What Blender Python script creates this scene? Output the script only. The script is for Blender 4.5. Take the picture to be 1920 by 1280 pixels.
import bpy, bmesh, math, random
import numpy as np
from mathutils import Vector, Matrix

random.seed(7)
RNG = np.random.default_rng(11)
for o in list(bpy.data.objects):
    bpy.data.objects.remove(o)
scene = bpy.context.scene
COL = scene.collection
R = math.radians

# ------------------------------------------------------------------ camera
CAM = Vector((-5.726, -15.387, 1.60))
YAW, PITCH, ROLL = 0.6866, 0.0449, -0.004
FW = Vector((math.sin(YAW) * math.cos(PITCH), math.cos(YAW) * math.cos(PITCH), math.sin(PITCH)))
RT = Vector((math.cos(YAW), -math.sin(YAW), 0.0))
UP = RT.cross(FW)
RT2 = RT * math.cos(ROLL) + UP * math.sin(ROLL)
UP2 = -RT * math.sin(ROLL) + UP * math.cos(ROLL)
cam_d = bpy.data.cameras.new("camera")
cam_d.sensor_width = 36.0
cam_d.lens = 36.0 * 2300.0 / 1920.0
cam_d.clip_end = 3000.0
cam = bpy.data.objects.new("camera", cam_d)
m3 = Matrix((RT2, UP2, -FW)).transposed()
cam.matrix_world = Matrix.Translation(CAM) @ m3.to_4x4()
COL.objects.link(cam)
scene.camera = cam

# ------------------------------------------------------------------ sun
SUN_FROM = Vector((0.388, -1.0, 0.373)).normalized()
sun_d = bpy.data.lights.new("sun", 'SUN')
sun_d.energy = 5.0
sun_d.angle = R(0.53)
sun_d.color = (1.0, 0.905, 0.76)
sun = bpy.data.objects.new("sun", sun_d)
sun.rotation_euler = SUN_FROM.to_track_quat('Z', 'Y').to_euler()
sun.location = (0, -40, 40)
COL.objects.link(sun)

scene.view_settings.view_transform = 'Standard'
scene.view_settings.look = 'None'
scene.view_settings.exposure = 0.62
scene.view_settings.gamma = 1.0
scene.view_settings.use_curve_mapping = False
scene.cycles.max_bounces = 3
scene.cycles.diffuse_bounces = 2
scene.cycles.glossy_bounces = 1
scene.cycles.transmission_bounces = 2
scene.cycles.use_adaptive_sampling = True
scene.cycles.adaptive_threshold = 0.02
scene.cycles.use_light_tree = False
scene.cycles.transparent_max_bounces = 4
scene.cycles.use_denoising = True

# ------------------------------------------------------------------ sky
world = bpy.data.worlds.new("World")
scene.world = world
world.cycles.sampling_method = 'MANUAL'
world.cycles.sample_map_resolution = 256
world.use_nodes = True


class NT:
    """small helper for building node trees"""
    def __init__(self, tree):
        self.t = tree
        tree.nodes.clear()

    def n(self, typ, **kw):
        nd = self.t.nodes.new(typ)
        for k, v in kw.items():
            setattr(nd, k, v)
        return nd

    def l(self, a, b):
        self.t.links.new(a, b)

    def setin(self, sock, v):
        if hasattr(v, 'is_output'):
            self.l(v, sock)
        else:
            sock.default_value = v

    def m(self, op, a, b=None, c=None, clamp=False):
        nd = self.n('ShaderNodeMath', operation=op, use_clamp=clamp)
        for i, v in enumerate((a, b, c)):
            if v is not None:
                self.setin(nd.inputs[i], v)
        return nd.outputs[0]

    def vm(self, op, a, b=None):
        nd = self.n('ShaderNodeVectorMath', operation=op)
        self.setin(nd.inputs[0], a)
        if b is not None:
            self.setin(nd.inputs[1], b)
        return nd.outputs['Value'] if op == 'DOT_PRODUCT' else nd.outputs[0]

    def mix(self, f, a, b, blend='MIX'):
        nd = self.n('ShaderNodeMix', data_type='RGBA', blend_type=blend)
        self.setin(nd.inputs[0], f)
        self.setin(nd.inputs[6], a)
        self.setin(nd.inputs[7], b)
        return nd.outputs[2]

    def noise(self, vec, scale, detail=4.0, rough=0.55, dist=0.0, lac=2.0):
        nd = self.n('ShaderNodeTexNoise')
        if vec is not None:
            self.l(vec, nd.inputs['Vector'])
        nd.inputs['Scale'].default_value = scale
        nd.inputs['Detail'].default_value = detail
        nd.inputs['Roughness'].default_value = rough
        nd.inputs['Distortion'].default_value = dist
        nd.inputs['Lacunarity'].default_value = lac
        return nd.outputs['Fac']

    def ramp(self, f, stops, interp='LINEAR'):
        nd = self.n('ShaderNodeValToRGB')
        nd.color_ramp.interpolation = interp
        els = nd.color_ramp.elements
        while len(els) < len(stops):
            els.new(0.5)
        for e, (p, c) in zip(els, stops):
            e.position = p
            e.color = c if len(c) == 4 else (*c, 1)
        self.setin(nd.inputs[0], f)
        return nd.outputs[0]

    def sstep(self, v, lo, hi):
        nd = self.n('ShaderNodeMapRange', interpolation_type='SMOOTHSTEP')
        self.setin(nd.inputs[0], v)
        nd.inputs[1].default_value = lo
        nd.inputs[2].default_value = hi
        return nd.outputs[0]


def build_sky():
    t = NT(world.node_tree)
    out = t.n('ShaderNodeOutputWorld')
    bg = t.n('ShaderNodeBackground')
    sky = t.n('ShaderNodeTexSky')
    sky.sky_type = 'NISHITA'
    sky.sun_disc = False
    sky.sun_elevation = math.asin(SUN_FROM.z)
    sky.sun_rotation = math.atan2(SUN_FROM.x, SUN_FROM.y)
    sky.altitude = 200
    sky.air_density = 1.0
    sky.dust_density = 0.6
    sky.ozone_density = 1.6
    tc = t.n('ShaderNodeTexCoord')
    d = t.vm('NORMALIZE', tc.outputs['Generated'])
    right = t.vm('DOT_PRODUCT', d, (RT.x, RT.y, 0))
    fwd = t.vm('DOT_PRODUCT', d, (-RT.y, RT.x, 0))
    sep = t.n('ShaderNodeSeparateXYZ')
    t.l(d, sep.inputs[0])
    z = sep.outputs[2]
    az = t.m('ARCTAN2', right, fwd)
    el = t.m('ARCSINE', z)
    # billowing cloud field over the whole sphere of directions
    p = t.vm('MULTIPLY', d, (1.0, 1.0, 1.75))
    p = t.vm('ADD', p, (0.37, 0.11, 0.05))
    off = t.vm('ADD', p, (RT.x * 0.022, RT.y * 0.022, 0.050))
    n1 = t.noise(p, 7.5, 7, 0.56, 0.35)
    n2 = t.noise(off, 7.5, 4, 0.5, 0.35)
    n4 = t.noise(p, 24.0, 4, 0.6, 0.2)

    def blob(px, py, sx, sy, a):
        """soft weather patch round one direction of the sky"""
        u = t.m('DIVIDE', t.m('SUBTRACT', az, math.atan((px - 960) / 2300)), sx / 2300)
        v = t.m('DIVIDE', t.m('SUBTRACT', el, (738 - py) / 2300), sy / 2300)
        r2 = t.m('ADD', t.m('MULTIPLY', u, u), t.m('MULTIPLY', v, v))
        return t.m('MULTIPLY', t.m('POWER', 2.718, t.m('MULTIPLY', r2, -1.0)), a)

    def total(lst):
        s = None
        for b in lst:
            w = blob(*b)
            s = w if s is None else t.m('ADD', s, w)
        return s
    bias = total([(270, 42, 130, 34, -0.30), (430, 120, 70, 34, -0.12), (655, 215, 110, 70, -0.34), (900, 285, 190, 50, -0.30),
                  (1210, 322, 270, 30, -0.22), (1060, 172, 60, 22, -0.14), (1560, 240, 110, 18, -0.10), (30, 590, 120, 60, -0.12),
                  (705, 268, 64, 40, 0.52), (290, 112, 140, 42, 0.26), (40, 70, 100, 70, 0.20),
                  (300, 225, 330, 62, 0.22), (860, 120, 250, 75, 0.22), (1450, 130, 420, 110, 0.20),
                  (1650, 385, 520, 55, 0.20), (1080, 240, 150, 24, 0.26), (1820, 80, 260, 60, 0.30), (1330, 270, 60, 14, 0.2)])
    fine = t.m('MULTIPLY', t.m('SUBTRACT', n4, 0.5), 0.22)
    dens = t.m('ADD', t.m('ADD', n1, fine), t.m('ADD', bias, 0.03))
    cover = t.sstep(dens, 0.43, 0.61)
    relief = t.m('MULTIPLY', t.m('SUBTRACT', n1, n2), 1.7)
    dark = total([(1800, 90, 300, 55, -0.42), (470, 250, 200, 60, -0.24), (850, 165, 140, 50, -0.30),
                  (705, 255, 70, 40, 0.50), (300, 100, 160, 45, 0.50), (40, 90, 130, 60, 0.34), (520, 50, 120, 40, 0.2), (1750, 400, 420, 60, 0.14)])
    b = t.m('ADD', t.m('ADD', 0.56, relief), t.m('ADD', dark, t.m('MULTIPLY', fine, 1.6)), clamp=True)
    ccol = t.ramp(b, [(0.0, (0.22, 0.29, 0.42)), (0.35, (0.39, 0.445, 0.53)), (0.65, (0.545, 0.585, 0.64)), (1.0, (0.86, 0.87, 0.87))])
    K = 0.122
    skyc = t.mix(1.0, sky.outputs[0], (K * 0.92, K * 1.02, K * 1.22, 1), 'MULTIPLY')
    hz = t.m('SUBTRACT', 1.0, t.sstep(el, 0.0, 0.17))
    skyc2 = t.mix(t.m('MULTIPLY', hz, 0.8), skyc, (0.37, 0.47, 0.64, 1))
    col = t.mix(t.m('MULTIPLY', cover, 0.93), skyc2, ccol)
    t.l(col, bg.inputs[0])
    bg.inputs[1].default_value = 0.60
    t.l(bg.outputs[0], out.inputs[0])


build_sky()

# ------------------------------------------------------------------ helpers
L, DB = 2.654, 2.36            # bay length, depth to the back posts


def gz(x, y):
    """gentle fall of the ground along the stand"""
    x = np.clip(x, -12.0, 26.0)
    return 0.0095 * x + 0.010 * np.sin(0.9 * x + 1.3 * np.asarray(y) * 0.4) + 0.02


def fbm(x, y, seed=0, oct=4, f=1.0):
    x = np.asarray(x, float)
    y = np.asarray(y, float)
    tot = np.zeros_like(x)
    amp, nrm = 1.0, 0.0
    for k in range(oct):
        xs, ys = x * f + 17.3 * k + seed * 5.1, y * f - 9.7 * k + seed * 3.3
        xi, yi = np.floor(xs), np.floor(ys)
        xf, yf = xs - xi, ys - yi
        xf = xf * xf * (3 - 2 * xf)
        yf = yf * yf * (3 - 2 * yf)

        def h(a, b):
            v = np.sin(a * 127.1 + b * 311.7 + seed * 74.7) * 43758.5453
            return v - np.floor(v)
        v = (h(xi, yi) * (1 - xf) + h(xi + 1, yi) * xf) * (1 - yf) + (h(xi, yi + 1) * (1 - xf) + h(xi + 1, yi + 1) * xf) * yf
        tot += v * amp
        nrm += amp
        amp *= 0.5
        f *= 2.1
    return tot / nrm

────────

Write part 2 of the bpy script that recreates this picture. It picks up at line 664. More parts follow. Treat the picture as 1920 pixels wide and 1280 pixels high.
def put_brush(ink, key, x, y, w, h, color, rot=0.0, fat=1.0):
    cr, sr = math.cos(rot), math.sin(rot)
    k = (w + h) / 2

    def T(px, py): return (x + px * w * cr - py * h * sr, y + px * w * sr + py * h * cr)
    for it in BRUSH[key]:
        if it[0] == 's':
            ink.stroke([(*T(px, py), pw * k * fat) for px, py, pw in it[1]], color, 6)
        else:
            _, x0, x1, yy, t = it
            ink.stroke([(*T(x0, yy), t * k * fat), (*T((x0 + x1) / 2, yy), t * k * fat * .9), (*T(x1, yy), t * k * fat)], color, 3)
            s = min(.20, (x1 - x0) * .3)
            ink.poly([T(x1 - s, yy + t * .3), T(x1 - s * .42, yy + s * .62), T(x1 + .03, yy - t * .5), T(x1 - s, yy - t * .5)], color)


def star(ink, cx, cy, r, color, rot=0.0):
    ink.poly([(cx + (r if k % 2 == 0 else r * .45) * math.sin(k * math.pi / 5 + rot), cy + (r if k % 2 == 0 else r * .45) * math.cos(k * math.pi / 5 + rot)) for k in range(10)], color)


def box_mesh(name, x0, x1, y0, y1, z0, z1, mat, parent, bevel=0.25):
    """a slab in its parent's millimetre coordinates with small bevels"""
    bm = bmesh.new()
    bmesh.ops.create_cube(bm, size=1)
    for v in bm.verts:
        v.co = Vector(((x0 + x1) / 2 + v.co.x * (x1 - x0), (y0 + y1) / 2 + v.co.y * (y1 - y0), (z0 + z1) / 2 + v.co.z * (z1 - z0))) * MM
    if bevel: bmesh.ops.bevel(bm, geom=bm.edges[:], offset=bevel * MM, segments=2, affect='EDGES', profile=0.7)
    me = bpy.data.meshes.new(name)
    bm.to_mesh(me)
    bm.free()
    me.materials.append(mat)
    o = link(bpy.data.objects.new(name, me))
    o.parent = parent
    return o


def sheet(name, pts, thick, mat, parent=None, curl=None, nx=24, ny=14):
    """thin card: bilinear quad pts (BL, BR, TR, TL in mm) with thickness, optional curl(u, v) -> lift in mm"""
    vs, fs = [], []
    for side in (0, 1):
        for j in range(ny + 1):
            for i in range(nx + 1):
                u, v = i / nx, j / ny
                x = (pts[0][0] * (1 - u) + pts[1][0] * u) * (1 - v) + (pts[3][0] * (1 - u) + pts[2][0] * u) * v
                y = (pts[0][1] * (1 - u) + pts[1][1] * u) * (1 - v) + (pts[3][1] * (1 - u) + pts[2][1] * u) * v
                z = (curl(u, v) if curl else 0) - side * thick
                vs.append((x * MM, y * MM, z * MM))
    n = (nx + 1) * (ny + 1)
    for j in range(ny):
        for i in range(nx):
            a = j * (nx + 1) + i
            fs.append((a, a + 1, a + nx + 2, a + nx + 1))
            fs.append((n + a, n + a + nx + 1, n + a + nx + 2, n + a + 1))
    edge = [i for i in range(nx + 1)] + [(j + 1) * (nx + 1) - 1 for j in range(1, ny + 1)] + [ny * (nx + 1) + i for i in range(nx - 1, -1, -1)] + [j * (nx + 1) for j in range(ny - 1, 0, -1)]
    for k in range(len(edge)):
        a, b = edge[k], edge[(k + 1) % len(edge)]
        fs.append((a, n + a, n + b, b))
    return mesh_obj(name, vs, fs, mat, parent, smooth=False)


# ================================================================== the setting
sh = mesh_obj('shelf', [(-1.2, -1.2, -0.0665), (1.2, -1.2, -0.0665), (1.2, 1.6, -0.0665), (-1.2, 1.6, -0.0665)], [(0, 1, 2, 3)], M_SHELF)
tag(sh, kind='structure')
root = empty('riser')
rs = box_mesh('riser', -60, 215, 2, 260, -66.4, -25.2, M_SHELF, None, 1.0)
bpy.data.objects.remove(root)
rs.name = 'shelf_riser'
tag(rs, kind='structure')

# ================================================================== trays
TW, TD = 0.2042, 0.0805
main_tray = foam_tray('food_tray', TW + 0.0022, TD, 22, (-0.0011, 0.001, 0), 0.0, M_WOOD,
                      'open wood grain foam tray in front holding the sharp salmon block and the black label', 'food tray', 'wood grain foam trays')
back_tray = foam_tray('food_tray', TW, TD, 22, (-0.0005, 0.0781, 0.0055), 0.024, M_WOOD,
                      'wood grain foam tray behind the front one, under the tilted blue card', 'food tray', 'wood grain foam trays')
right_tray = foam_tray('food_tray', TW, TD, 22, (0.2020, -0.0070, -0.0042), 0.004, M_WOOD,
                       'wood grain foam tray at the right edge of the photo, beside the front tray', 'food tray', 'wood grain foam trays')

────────

• Problem:
Go through the material above and output exactly the lines from the one containing "What Blender Python" through the one containing "scene.camera = cam".

• Completed task:
What Blender Python script creates this scene? Output the script only. The script is for Blender 4.5. Take the picture to be 1920 by 1280 pixels.
import bpy, bmesh, math, random
import numpy as np
from mathutils import Vector, Matrix

random.seed(7)
RNG = np.random.default_rng(11)
for o in list(bpy.data.objects):
    bpy.data.objects.remove(o)
scene = bpy.context.scene
COL = scene.collection
R = math.radians

# ------------------------------------------------------------------ camera
CAM = Vector((-5.726, -15.387, 1.60))
YAW, PITCH, ROLL = 0.6866, 0.0449, -0.004
FW = Vector((math.sin(YAW) * math.cos(PITCH), math.cos(YAW) * math.cos(PITCH), math.sin(PITCH)))
RT = Vector((math.cos(YAW), -math.sin(YAW), 0.0))
UP = RT.cross(FW)
RT2 = RT * math.cos(ROLL) + UP * math.sin(ROLL)
UP2 = -RT * math.sin(ROLL) + UP * math.cos(ROLL)
cam_d = bpy.data.cameras.new("camera")
cam_d.sensor_width = 36.0
cam_d.lens = 36.0 * 2300.0 / 1920.0
cam_d.clip_end = 3000.0
cam = bpy.data.objects.new("camera", cam_d)
m3 = Matrix((RT2, UP2, -FW)).transposed()
cam.matrix_world = Matrix.Translation(CAM) @ m3.to_4x4()
COL.objects.link(cam)
scene.camera = cam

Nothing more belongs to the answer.